UNT lawyers appealed last week’s decision by U.S. District Judge Sean Jordan, a Trump appointee, over the weekend. If upheld, the decision could impact other Texas public universities, which depend financially on charging higher out-of-state student tuition.

The ruling centers on Texas’ 2001 law allowing undocumented students who have lived in Texas for three years and graduate from a Texas high school to pay in-state tuition.

This recent challenge by the Texas Public Policy Foundation, on behalf of the student organization the Young Conservatives of Texas, could provide a new path forward for some Texas lawmakers who have wanted to eliminate the in-state tuition benefit for undocumented students since at least 2015.

In 2021, a little more than 22,000 students were enrolled in Texas colleges and universities using this benefit.

Two years ago, the right-leaning TPPF filed the lawsuit, pointing out that the Illegal Immigration Reform and Immigrant Responsibility Act of 1996 states that an individual “who does not legally reside in the United States should not be eligible for a postsecondary education benefit granted on the basis of where someone lives unless United States citizens qualify for the same benefit.” Therefore, they argued, out-of-state students shouldn’t have to pay more than undocumented Texas students.

Jordan, the federal judge, agreed.

“​​Because Texas’s non-resident tuition scheme directly conflicts with Congress’s express prohibition on providing eligibility for postsecondary education benefits, it is preempted and therefore unconstitutional,” Jordan wrote.

Other university systems in the state said they are still reviewing this ruling.

But Thomas A. Saenz, president of the Mexican American Legal Defense and Educational Fund, criticized the judge’s ruling.

“It’s hard not to see it as a Trump judge overreaching to try to change longstanding law in the state of Texas,” said Saenz, who is also MALDEF’s general counsel. He found the ruling surprising given the amount of time the state law has been in place.

“It’s obviously a political lawsuit, and granting that political lawsuit is what’s disturbing,” he said.

[…]

Michael Olivas, a professor emeritus at the University of Houston Law Center who helped write the 2001 law, slammed the judge’s decision.

He said the judge did not take into account the other exceptions that allow out-of-state students to receive the lower, in-state tuition rate, including the waiver that allows students in bordering states to receive in-state tuition at some institutions.

“These students are trying to make a political point for an issue that was a non-issue and then obfuscated it,” he said.

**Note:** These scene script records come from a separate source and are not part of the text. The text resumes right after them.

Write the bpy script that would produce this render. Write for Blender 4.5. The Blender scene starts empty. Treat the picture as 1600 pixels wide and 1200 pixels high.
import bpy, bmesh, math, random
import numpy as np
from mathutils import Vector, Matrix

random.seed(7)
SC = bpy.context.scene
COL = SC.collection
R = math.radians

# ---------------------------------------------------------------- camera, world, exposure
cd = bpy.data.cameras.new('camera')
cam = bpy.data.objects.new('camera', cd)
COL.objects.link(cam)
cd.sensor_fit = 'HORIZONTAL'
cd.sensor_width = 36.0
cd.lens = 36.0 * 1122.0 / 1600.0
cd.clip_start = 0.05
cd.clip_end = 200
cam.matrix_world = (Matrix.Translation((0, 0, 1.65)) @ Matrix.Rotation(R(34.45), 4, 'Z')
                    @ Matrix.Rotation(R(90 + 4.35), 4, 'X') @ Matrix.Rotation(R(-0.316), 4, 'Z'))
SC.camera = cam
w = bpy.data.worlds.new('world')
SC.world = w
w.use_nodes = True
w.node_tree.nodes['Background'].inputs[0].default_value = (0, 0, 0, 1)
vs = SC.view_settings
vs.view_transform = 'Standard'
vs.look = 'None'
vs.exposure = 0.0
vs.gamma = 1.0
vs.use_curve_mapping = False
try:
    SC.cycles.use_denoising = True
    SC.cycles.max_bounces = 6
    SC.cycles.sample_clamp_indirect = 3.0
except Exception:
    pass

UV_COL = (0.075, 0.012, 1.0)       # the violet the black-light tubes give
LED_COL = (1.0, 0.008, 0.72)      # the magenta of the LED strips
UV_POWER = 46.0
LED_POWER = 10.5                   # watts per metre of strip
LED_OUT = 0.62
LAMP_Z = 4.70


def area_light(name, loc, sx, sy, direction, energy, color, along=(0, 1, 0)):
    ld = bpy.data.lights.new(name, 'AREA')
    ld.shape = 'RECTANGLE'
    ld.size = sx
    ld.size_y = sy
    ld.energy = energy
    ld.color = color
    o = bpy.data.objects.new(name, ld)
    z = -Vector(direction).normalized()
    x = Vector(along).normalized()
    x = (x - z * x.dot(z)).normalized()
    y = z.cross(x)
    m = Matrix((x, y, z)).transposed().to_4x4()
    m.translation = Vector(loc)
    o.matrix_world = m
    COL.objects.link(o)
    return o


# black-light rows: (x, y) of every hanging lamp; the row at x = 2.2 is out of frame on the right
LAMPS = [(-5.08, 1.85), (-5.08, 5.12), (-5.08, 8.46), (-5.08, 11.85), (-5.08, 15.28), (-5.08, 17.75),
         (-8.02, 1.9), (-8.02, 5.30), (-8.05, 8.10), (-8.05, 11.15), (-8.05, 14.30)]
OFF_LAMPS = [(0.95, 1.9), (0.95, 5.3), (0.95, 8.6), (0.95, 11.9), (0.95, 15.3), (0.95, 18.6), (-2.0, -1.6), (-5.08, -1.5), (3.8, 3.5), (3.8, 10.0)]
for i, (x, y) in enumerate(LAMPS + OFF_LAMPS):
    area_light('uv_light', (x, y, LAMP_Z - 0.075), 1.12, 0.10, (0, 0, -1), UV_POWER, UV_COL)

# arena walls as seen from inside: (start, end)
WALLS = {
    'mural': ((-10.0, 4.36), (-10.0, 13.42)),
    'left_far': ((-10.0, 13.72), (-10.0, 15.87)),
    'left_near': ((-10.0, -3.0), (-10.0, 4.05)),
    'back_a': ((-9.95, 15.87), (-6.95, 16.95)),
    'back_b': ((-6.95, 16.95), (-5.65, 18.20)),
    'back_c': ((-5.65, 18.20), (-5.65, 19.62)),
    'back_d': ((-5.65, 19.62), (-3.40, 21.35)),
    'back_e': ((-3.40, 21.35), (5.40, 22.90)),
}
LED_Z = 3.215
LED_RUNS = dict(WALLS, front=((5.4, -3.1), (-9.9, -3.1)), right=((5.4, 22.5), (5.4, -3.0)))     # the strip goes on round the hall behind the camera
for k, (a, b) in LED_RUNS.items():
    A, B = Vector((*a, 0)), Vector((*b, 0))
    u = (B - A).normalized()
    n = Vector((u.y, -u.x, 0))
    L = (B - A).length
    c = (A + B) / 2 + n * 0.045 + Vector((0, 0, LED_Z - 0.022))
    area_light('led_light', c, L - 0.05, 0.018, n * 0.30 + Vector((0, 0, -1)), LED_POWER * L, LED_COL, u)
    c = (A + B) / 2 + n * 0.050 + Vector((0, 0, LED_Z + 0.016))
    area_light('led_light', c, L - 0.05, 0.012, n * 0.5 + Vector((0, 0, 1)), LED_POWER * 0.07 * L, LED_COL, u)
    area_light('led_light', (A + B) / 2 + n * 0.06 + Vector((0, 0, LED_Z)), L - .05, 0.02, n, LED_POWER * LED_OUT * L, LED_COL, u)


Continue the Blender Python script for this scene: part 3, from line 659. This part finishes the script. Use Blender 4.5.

Olivas also said TPPF lawyers did not adequately demonstrate how out-of-state students are harmed by the law, given that any U.S. citizen can qualify for in-state tuition if after living in Texas for a year before enrolling in college, while an undocumented student must live in Texas for three years before qualifying for in-state tuition.

Olivas expects advocacy and legal immigration groups to get involved in the appeal of the UNT ruling.

This is the law in question, which was signed by Rick Perry. Note how it says it was “effective immediately”. That happens when a bill is passed in both chambers with (I believe) a two-thirds or more majority; otherwise, newly enacted laws have to wait 90 days before taking effect. Nothing has changed about this law, or I presume about that 1996 federal law that supposedly invalidates it. The only thing that has changed is the Republican Party, which used to support things like this as a matter of routine. Combine a bunch of political opportunists with deep pockets and a Trump judge, and this is what you get.

It’s a bad ruling based on faulty logic, and it does something for Republican legislators that they would like to do but maybe don’t want to have to own. I have no idea what the fate of this will be down the line – for all the obvious reasons, I have no faith in either the Fifth Circuit or SCOTUS, but I’m willing to be pleasantly surprised. I’ll keep an eye on it.